If you measured the true EV value of the vignetting (preferably as a function of distance from the center of the frame) one could calculate everything about the effects of the vignetting on practical results. These numbers that you give mean nothing that could be easily interpreted or compared with.
In any quantitative image quality analysis, the crucial aspect is to present quantities that are relative to subject contrast. For example, if we have a 1 stop lighting contrast on a portrait, we could then look at the table that says 1 EV vignetting and say that ok, the vignetting corresponds to a lighting difference of 1 stop. If you use a higher contrast curve (everybody who cares about their images will alter the tone curve in post-processing on an individual image basis to optimize the effect and visual appearance of the image) it still remains 1 stop, whereas your numbers would be altered. Alter the exposure, again your numbers vary but real-world results stay at the same 1 stop.
I would highly recommend that you consult someone with a degree in optics, image processing, or physics before designing a laboursome experiment that turns out meaningless over time. It is a small amendment that could save a lot of work and help reduce the ghastly variability of results across sites and testers that exists today. Provided that you have maintained constant lighting in your setup and have done the experiments with exactly the same settings over the years, you can still fix this by calibrating your scale for each camera by using a gray patch series with known densities (that you can measure) and then fixing the reports. I understand that complete cross-comparability in results across sites and brands is not possible when it comes to some quantities but for vignetting there is no reason why it can't be done correctly.
Even if we followed a linear approach - the results wouldn't be pure anyway. The micro-lenses as well as the characteristic of the photo-diodes of the sensor "pollute" the results, of course. Ultra-wides don't vignette quite as bad as the data suggests but who cares how a lens behaves without a camera ...
[/quote]
It's not just about linearity - what you're presenting is an unknown nonlinear function of something that would be a valuable and meaningful quantity. Of course the sensor optics affect the results since any measurement is based on recorded data from the sensor, and that's how it should be.
Problems with your approach:
1) lack of cross-comparability across brands and across review sites
2) dependence of the results on exposure
3) no possibility to estimate the significance of the vignetting in a quantitative way. If you reported the vignetting on a calibrated EV scale, I could for example deduce how much the noise increases when vignetting is corrected in software. Now I have no such possibility. Basically 1 EV vignetting means that to get corner pixels to have the same luminosity that the center has, one needs to double the exposure. Since this is done in software, all artifacts, including noise, compression artifacts, CA etc. increase accordingly. Because your scale is an unknown nonlinear function of the true EV scale, there is no way of figuring the magnitude of these increases in artifacts without considerable additional information about the camera used, the settings used, and where the target's center was placed at on the luminosity scale.

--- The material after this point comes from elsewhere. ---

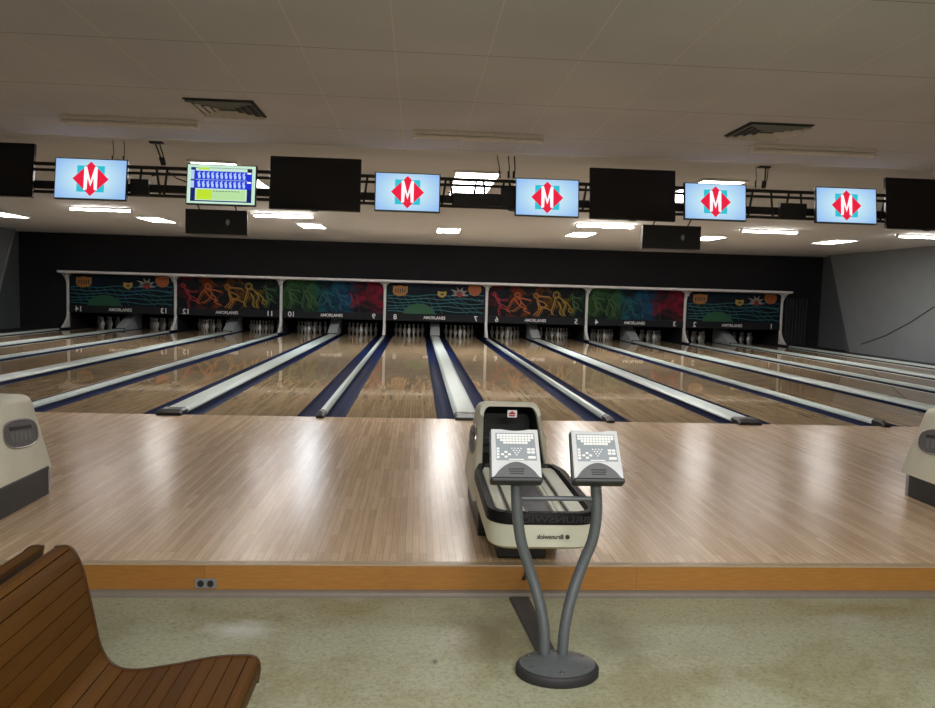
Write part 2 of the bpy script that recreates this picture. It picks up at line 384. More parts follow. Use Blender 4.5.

If you measured the true EV value of the vignetting (preferably as a function of distance from the center of the frame) one could calculate everything about the effects of the vignetting on practical results. These numbers that you give mean nothing that could be easily interpreted or compared with.
In any quantitative image quality analysis, the crucial aspect is to present quantities that are relative to subject contrast. For example, if we have a 1 stop lighting contrast on a portrait, we could then look at the table that says 1 EV vignetting and say that ok, the vignetting corresponds to a lighting difference of 1 stop. If you use a higher contrast curve (everybody who cares about their images will alter the tone curve in post-processing on an individual image basis to optimize the effect and visual appearance of the image) it still remains 1 stop, whereas your numbers would be altered. Alter the exposure, again your numbers vary but real-world results stay at the same 1 stop.
I would highly recommend that you consult someone with a degree in optics, image processing, or physics before designing a laboursome experiment that turns out meaningless over time. It is a small amendment that could save a lot of work and help reduce the ghastly variability of results across sites and testers that exists today. Provided that you have maintained constant lighting in your setup and have done the experiments with exactly the same settings over the years, you can still fix this by calibrating your scale for each camera by using a gray patch series with known densities (that you can measure) and then fixing the reports. I understand that complete cross-comparability in results across sites and brands is not possible when it comes to some quantities but for vignetting there is no reason why it can't be done correctly.